GIVEN INSTRUCTION: Repeat, exactly and completely, the material that follows. Omit the pictures.
--*--
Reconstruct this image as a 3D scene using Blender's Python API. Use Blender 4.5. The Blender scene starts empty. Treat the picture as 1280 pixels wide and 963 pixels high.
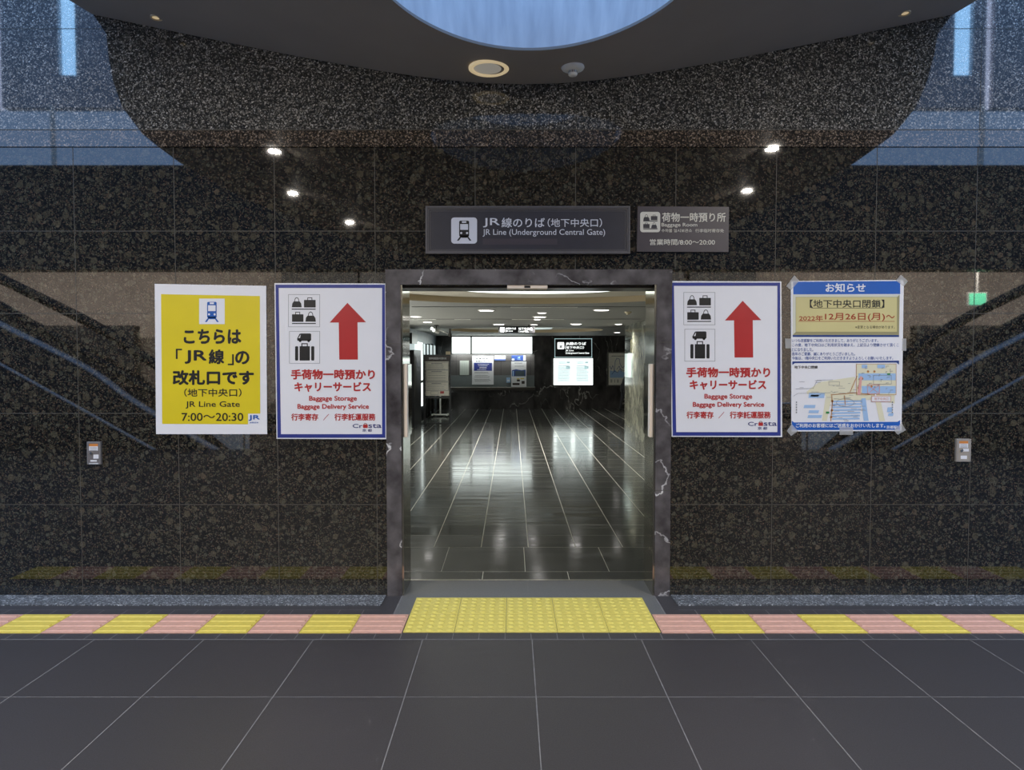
import bpy, bmesh, math, random
from mathutils import Vector, Matrix
random.seed(7)
S = bpy.context.scene
COL = S.collection
PI = math.pi

# ------------------------------------------------------------------ camera, world, exposure
FPX, UC, VC, HOR = 886.0, 640.0, 481.5, 448.0
TH = math.atan((VC - HOR) / FPX)
CAM = Vector((0, 0, 1.6))
cd = bpy.data.cameras.new('camera'); cam = bpy.data.objects.new('camera', cd); COL.objects.link(cam)
cam.location = CAM; cam.rotation_euler = (PI/2 - TH, 0, 0)
cd.sensor_width = 36; cd.lens = FPX/1280*36; cd.clip_end = 200; cd.clip_start = .05
S.camera = cam
S.view_settings.view_transform = 'Standard'; S.view_settings.look = 'None'
S.view_settings.gamma = 1; S.view_settings.use_curve_mapping = False
S.view_settings.exposure = 0.4
W_ = bpy.data.worlds.new('sky'); S.world = W_; W_.use_nodes = True
bg = W_.node_tree.nodes['Background']; bg.inputs[0].default_value = (.33, .56, 1, 1); bg.inputs[1].default_value = 1.8

DISC_LAMP = 62.0      # watts, each downlight of the round canopy
HALL_LAMP = 17.0      # watts, each downlight of the hall
BACK_LAMP = 2700.0     # watts, the lighting of the passage behind the escalators

def area(name, loc, size, energy, col=(1, 1, 1), rot=(0, 0, 0), size_y=None, spread=PI):
    l = bpy.data.lights.new(name, 'AREA'); l.energy = energy; l.color = col; l.spread = spread
    if size_y: l.shape = 'RECTANGLE'; l.size = size; l.size_y = size_y
    else: l.shape = 'DISK'; l.size = size
    o = bpy.data.objects.new(name, l); COL.objects.link(o); o.location = loc; o.rotation_euler = rot
    return o

# ------------------------------------------------------------------ measuring helpers
CT, ST = math.cos(TH), math.sin(TH)
def ray(u, v):
    a, b = (u-UC)/FPX, (VC-v)/FPX
    return Vector((a, CT + b*ST, -ST + b*CT))
def W(u, v, Y):
    d = ray(u, v); return CAM + d*(Y/d.y)
def G(u, v, z=0.0):
    d = ray(u, v); return CAM + d*((z-CAM.z)/d.z)
YW = G(640, 745).y                      # face of the granite wall
def R(u, v, Y):                         # a point behind the camera, seen mirrored in the wall
    p = W(u, v, 2*YW - Y); return Vector((p.x, Y, p.z))

# ------------------------------------------------------------------ materials
def mat(name, col, rough=.5, metal=0, spec=.5, vary=.06, scale=20, emit=None, estr=0, ior=None, trans=0, bump=0, bscale=200, alpha=None, coat=0):
    m = bpy.data.materials.new(name); m.use_nodes = True
    n, l = m.node_tree.nodes, m.node_tree.links
    p = n['Principled BSDF']
    p.inputs['Roughness'].default_value = rough; p.inputs['Metallic'].default_value = metal
    p.inputs['Specular IOR Level'].default_value = spec
    p.inputs['Coat Weight'].default_value = coat
    if ior: p.inputs['IOR'].default_value = ior
    if trans: p.inputs['Transmission Weight'].default_value = trans
    if alpha is not None: p.inputs['Alpha'].default_value = alpha
    c = (*col, 1) if len(col) == 3 else col
    if vary:
        tc = n.new('ShaderNodeTexCoord'); t = n.new('ShaderNodeTexNoise'); t.inputs['Scale'].default_value = scale; t.inputs['Detail'].default_value = 4
        l.new(tc.outputs['Object'], t.inputs['Vector'])
        r = n.new('ShaderNodeValToRGB'); e = r.color_ramp.elements
        e[0].position, e[1].position = .3, .7
        e[0].color = (*[x*(1-vary) for x in c[:3]], 1); e[1].color = (*[min(1, x*(1+vary)) for x in c[:3]], 1)
        l.new(t.outputs['Fac'], r.inputs['Fac']); l.new(r.outputs['Color'], p.inputs['Base Color'])
        if bump:
            t2 = n.new('ShaderNodeTexNoise'); t2.inputs['Scale'].default_value = bscale; l.new(tc.outputs['Object'], t2.inputs['Vector'])
            b = n.new('ShaderNodeBump'); b.inputs['Strength'].default_value = bump; b.inputs['Distance'].default_value = .002
            l.new(t2.outputs['Fac'], b.inputs['Height']); l.new(b.outputs['Normal'], p.inputs['Normal'])
    else:
        p.inputs['Base Color'].default_value = c
    if emit:
        p.inputs['Emission Color'].default_value = (*emit, 1); p.inputs['Emission Strength'].default_value = estr
    return m

def ramp(n, pts):
    r = n.new('ShaderNodeValToRGB'); e = r.color_ramp.elements
    while len(e) < len(pts): e.new(.5)
    for q, (p, c) in zip(e, pts):
        q.position = p; q.color = (*c, 1) if len(c) == 3 else c
    return r
def mixc(n, l, fac, a, b, mode='MIX'):
    m = n.new('ShaderNodeMix'); m.data_type = 'RGBA'; m.blend_type = mode
    for s, x in ((0, fac), (6, a), (7, b)):
        if isinstance(x, (int, float)): m.inputs[s].default_value = x
        elif isinstance(x, tuple): m.inputs[s].default_value = (*x, 1)
        else: l.new(x, m.inputs[s])
    return m.outputs[2]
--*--
OUTPUT:
Reconstruct this image as a 3D scene using Blender's Python API. Use Blender 4.5. The Blender scene starts empty. Treat the picture as 1280 pixels wide and 963 pixels high.
import bpy, bmesh, math, random
from mathutils import Vector, Matrix
random.seed(7)
S = bpy.context.scene
COL = S.collection
PI = math.pi

# ------------------------------------------------------------------ camera, world, exposure
FPX, UC, VC, HOR = 886.0, 640.0, 481.5, 448.0
TH = math.atan((VC - HOR) / FPX)
CAM = Vector((0, 0, 1.6))
cd = bpy.data.cameras.new('camera'); cam = bpy.data.objects.new('camera', cd); COL.objects.link(cam)
cam.location = CAM; cam.rotation_euler = (PI/2 - TH, 0, 0)
cd.sensor_width = 36; cd.lens = FPX/1280*36; cd.clip_end = 200; cd.clip_start = .05
S.camera = cam
S.view_settings.view_transform = 'Standard'; S.view_settings.look = 'None'
S.view_settings.gamma = 1; S.view_settings.use_curve_mapping = False
S.view_settings.exposure = 0.4
W_ = bpy.data.worlds.new('sky'); S.world = W_; W_.use_nodes = True
bg = W_.node_tree.nodes['Background']; bg.inputs[0].default_value = (.33, .56, 1, 1); bg.inputs[1].default_value = 1.8

DISC_LAMP = 62.0      # watts, each downlight of the round canopy
HALL_LAMP = 17.0      # watts, each downlight of the hall
BACK_LAMP = 2700.0     # watts, the lighting of the passage behind the escalators

def area(name, loc, size, energy, col=(1, 1, 1), rot=(0, 0, 0), size_y=None, spread=PI):
    l = bpy.data.lights.new(name, 'AREA'); l.energy = energy; l.color = col; l.spread = spread
    if size_y: l.shape = 'RECTANGLE'; l.size = size; l.size_y = size_y
    else: l.shape = 'DISK'; l.size = size
    o = bpy.data.objects.new(name, l); COL.objects.link(o); o.location = loc; o.rotation_euler = rot
    return o

# ------------------------------------------------------------------ measuring helpers
CT, ST = math.cos(TH), math.sin(TH)
def ray(u, v):
    a, b = (u-UC)/FPX, (VC-v)/FPX
    return Vector((a, CT + b*ST, -ST + b*CT))
def W(u, v, Y):
    d = ray(u, v); return CAM + d*(Y/d.y)
def G(u, v, z=0.0):
    d = ray(u, v); return CAM + d*((z-CAM.z)/d.z)
YW = G(640, 745).y                      # face of the granite wall
def R(u, v, Y):                         # a point behind the camera, seen mirrored in the wall
    p = W(u, v, 2*YW - Y); return Vector((p.x, Y, p.z))

# ------------------------------------------------------------------ materials
def mat(name, col, rough=.5, metal=0, spec=.5, vary=.06, scale=20, emit=None, estr=0, ior=None, trans=0, bump=0, bscale=200, alpha=None, coat=0):
    m = bpy.data.materials.new(name); m.use_nodes = True
    n, l = m.node_tree.nodes, m.node_tree.links
    p = n['Principled BSDF']
    p.inputs['Roughness'].default_value = rough; p.inputs['Metallic'].default_value = metal
    p.inputs['Specular IOR Level'].default_value = spec
    p.inputs['Coat Weight'].default_value = coat
    if ior: p.inputs['IOR'].default_value = ior
    if trans: p.inputs['Transmission Weight'].default_value = trans
    if alpha is not None: p.inputs['Alpha'].default_value = alpha
    c = (*col, 1) if len(col) == 3 else col
    if vary:
        tc = n.new('ShaderNodeTexCoord'); t = n.new('ShaderNodeTexNoise'); t.inputs['Scale'].default_value = scale; t.inputs['Detail'].default_value = 4
        l.new(tc.outputs['Object'], t.inputs['Vector'])
        r = n.new('ShaderNodeValToRGB'); e = r.color_ramp.elements
        e[0].position, e[1].position = .3, .7
        e[0].color = (*[x*(1-vary) for x in c[:3]], 1); e[1].color = (*[min(1, x*(1+vary)) for x in c[:3]], 1)
        l.new(t.outputs['Fac'], r.inputs['Fac']); l.new(r.outputs['Color'], p.inputs['Base Color'])
        if bump:
            t2 = n.new('ShaderNodeTexNoise'); t2.inputs['Scale'].default_value = bscale; l.new(tc.outputs['Object'], t2.inputs['Vector'])
            b = n.new('ShaderNodeBump'); b.inputs['Strength'].default_value = bump; b.inputs['Distance'].default_value = .002
            l.new(t2.outputs['Fac'], b.inputs['Height']); l.new(b.outputs['Normal'], p.inputs['Normal'])
    else:
        p.inputs['Base Color'].default_value = c
    if emit:
        p.inputs['Emission Color'].default_value = (*emit, 1); p.inputs['Emission Strength'].default_value = estr
    return m

def ramp(n, pts):
    r = n.new('ShaderNodeValToRGB'); e = r.color_ramp.elements
    while len(e) < len(pts): e.new(.5)
    for q, (p, c) in zip(e, pts):
        q.position = p; q.color = (*c, 1) if len(c) == 3 else c
    return r
def mixc(n, l, fac, a, b, mode='MIX'):
    m = n.new('ShaderNodeMix'); m.data_type = 'RGBA'; m.blend_type = mode
    for s, x in ((0, fac), (6, a), (7, b)):
        if isinstance(x, (int, float)): m.inputs[s].default_value = x
        elif isinstance(x, tuple): m.inputs[s].default_value = (*x, 1)
        else: l.new(x, m.inputs[s])
    return m.outputs[2]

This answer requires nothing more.